— start of Information provided —
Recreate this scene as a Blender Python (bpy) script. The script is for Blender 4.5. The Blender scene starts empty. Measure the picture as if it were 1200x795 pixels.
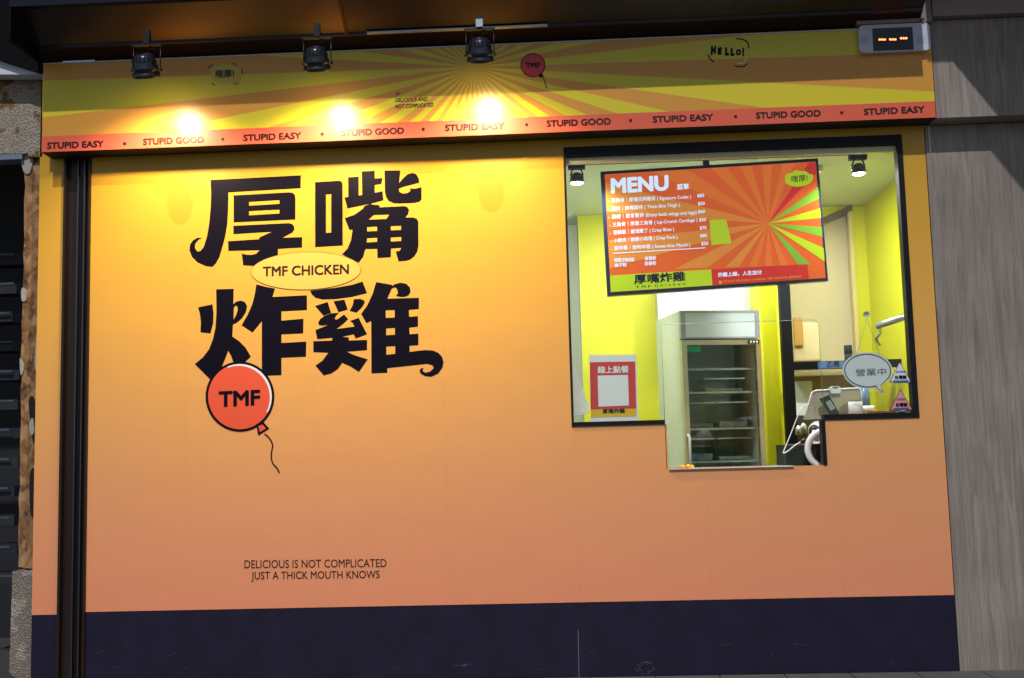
import bpy, math, random
from math import radians as R, sin, cos, pi
from mathutils import Vector, Matrix
from mathutils.geometry import tessellate_polygon
random.seed(7)
S = bpy.context.scene
COL = S.collection
SY = -.12                                      # front face of the sign board

# ------------------------------------------------------------------ camera
YAW, PITCH, ROLL = -0.04582389, 0.10220084, -0.02586359
CAM = Vector((2.61406212, -5.37254596, 1.0622190))
FPX = 1300.0                                   # focal length in photo pixels (photo 1200 x 795)
f_ = Vector((sin(YAW)*cos(PITCH), cos(YAW)*cos(PITCH), sin(PITCH)))
r_ = Vector((cos(YAW), -sin(YAW), 0)); u_ = r_.cross(f_)
rt = r_*cos(ROLL) + u_*sin(ROLL); up = -r_*sin(ROLL) + u_*cos(ROLL)
cam_d = bpy.data.cameras.new('camera'); cam = bpy.data.objects.new('camera', cam_d); COL.objects.link(cam)
cam_d.sensor_width = 36; cam_d.lens = 36*FPX/1200; cam_d.clip_start = .05; cam_d.clip_end = 500
cam.matrix_world = Matrix.Translation(CAM) @ Matrix((rt, up, -f_)).transposed().to_4x4()
S.camera = cam

# ------------------------------------------------------------------ world, sun, exposure
S.view_settings.view_transform = 'Standard'; S.view_settings.look = 'None'
S.view_settings.exposure = 0.12; S.view_settings.gamma = 1.0
SUNB = 1.2; SUN_EL = math.atan(SUNB)
w = bpy.data.worlds.new('World'); S.world = w; w.use_nodes = True
nt = w.node_tree; bg = nt.nodes['Background']
sky = nt.nodes.new('ShaderNodeTexSky'); sky.sky_type = 'NISHITA'; sky.sun_disc = False
sky.sun_elevation = SUN_EL; sky.sun_rotation = R(180)
nt.links.new(sky.outputs[0], bg.inputs[0]); bg.inputs[1].default_value = 0.05
sl = bpy.data.lights.new('sun', 'SUN'); so = bpy.data.objects.new('sun', sl); COL.objects.link(so)
sl.energy = 1.8; sl.angle = R(.6); sl.color = (1, .975, .95)
so.rotation_euler = Vector((0.02, 1, -SUNB)).to_track_quat('-Z', 'Y').to_euler(); so.location = (2, -8, 9)

# ------------------------------------------------------------------ helpers
def W(px, py, Y=0.0):
    """point of the plane at depth Y (metres behind the wall face) seen at a photo pixel"""
    d = f_ + rt*((px-600)/FPX) - up*((py-397.5)/FPX)
    return CAM + d*((Y - CAM.y)/d.y)
def srgb(r, g, b, a=1):
    c = lambda v: (v/255)/12.92 if v/255 <= .04045 else ((v/255+.055)/1.055)**2.4
    return (c(r), c(g), c(b), a)
MATS = {}
def mat(name, col=(.5,.5,.5,1), rough=.5, metal=0, noise=0, nscale=20, bump=0, bscale=40, emit=0, ecol=None, spec=.5, coat=0, stretch=None):
    if name in MATS: return MATS[name]
    m = bpy.data.materials.new(name); m.use_nodes = True; MATS[name] = m
    n = m.node_tree.nodes; l = m.node_tree.links; p = n['Principled BSDF']
    p.inputs['Base Color'].default_value = col; p.inputs['Roughness'].default_value = rough
    p.inputs['Metallic'].default_value = metal; p.inputs['Specular IOR Level'].default_value = spec
    p.inputs['Coat Weight'].default_value = coat
    if emit:
        p.inputs['Emission Color'].default_value = ecol or col; p.inputs['Emission Strength'].default_value = emit
    if noise or bump:
        g = n.new('ShaderNodeNewGeometry'); mp = n.new('ShaderNodeMapping'); l.new(g.outputs['Position'], mp.inputs[0])
        if stretch: mp.inputs['Scale'].default_value = stretch
    if noise:
        t = n.new('ShaderNodeTexNoise'); t.inputs['Scale'].default_value = nscale; t.inputs['Detail'].default_value = 6
        l.new(mp.outputs[0], t.inputs['Vector'])
        mr = n.new('ShaderNodeMapRange'); mr.inputs[1].default_value = .25; mr.inputs[2].default_value = .75
        mr.inputs[3].default_value = 1-noise; mr.inputs[4].default_value = 1+noise; l.new(t.outputs[0], mr.inputs[0])
        mx = n.new('ShaderNodeVectorMath'); mx.operation = 'SCALE'; mx.inputs[0].default_value = col[:3]
        l.new(mr.outputs[0], mx.inputs['Scale']); l.new(mx.outputs[0], p.inputs['Base Color'])
    if bump:
        t2 = n.new('ShaderNodeTexNoise'); t2.inputs['Scale'].default_value = bscale; t2.inputs['Detail'].default_value = 4
        l.new(mp.outputs[0], t2.inputs['Vector'])
        b = n.new('ShaderNodeBump'); b.inputs['Strength'].default_value = bump; b.inputs['Distance'].default_value = .01
        l.new(t2.outputs[0], b.inputs['Height']); l.new(b.outputs[0], p.inputs['Normal'])
    return m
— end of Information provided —
--- Request ---
Omit every picture, then repeat the remaining data exactly as it appears above.

--- Task answer ---
Recreate this scene as a Blender Python (bpy) script. The script is for Blender 4.5. The Blender scene starts empty. Measure the picture as if it were 1200x795 pixels.
import bpy, math, random
from math import radians as R, sin, cos, pi
from mathutils import Vector, Matrix
from mathutils.geometry import tessellate_polygon
random.seed(7)
S = bpy.context.scene
COL = S.collection
SY = -.12                                      # front face of the sign board

# ------------------------------------------------------------------ camera
YAW, PITCH, ROLL = -0.04582389, 0.10220084, -0.02586359
CAM = Vector((2.61406212, -5.37254596, 1.0622190))
FPX = 1300.0                                   # focal length in photo pixels (photo 1200 x 795)
f_ = Vector((sin(YAW)*cos(PITCH), cos(YAW)*cos(PITCH), sin(PITCH)))
r_ = Vector((cos(YAW), -sin(YAW), 0)); u_ = r_.cross(f_)
rt = r_*cos(ROLL) + u_*sin(ROLL); up = -r_*sin(ROLL) + u_*cos(ROLL)
cam_d = bpy.data.cameras.new('camera'); cam = bpy.data.objects.new('camera', cam_d); COL.objects.link(cam)
cam_d.sensor_width = 36; cam_d.lens = 36*FPX/1200; cam_d.clip_start = .05; cam_d.clip_end = 500
cam.matrix_world = Matrix.Translation(CAM) @ Matrix((rt, up, -f_)).transposed().to_4x4()
S.camera = cam

# ------------------------------------------------------------------ world, sun, exposure
S.view_settings.view_transform = 'Standard'; S.view_settings.look = 'None'
S.view_settings.exposure = 0.12; S.view_settings.gamma = 1.0
SUNB = 1.2; SUN_EL = math.atan(SUNB)
w = bpy.data.worlds.new('World'); S.world = w; w.use_nodes = True
nt = w.node_tree; bg = nt.nodes['Background']
sky = nt.nodes.new('ShaderNodeTexSky'); sky.sky_type = 'NISHITA'; sky.sun_disc = False
sky.sun_elevation = SUN_EL; sky.sun_rotation = R(180)
nt.links.new(sky.outputs[0], bg.inputs[0]); bg.inputs[1].default_value = 0.05
sl = bpy.data.lights.new('sun', 'SUN'); so = bpy.data.objects.new('sun', sl); COL.objects.link(so)
sl.energy = 1.8; sl.angle = R(.6); sl.color = (1, .975, .95)
so.rotation_euler = Vector((0.02, 1, -SUNB)).to_track_quat('-Z', 'Y').to_euler(); so.location = (2, -8, 9)

# ------------------------------------------------------------------ helpers
def W(px, py, Y=0.0):
    """point of the plane at depth Y (metres behind the wall face) seen at a photo pixel"""
    d = f_ + rt*((px-600)/FPX) - up*((py-397.5)/FPX)
    return CAM + d*((Y - CAM.y)/d.y)
def srgb(r, g, b, a=1):
    c = lambda v: (v/255)/12.92 if v/255 <= .04045 else ((v/255+.055)/1.055)**2.4
    return (c(r), c(g), c(b), a)
MATS = {}
def mat(name, col=(.5,.5,.5,1), rough=.5, metal=0, noise=0, nscale=20, bump=0, bscale=40, emit=0, ecol=None, spec=.5, coat=0, stretch=None):
    if name in MATS: return MATS[name]
    m = bpy.data.materials.new(name); m.use_nodes = True; MATS[name] = m
    n = m.node_tree.nodes; l = m.node_tree.links; p = n['Principled BSDF']
    p.inputs['Base Color'].default_value = col; p.inputs['Roughness'].default_value = rough
    p.inputs['Metallic'].default_value = metal; p.inputs['Specular IOR Level'].default_value = spec
    p.inputs['Coat Weight'].default_value = coat
    if emit:
        p.inputs['Emission Color'].default_value = ecol or col; p.inputs['Emission Strength'].default_value = emit
    if noise or bump:
        g = n.new('ShaderNodeNewGeometry'); mp = n.new('ShaderNodeMapping'); l.new(g.outputs['Position'], mp.inputs[0])
        if stretch: mp.inputs['Scale'].default_value = stretch
    if noise:
        t = n.new('ShaderNodeTexNoise'); t.inputs['Scale'].default_value = nscale; t.inputs['Detail'].default_value = 6
        l.new(mp.outputs[0], t.inputs['Vector'])
        mr = n.new('ShaderNodeMapRange'); mr.inputs[1].default_value = .25; mr.inputs[2].default_value = .75
        mr.inputs[3].default_value = 1-noise; mr.inputs[4].default_value = 1+noise; l.new(t.outputs[0], mr.inputs[0])
        mx = n.new('ShaderNodeVectorMath'); mx.operation = 'SCALE'; mx.inputs[0].default_value = col[:3]
        l.new(mr.outputs[0], mx.inputs['Scale']); l.new(mx.outputs[0], p.inputs['Base Color'])
    if bump:
        t2 = n.new('ShaderNodeTexNoise'); t2.inputs['Scale'].default_value = bscale; t2.inputs['Detail'].default_value = 4
        l.new(mp.outputs[0], t2.inputs['Vector'])
        b = n.new('ShaderNodeBump'); b.inputs['Strength'].default_value = bump; b.inputs['Distance'].default_value = .01
        l.new(t2.outputs[0], b.inputs['Height']); l.new(b.outputs[0], p.inputs['Normal'])
    return m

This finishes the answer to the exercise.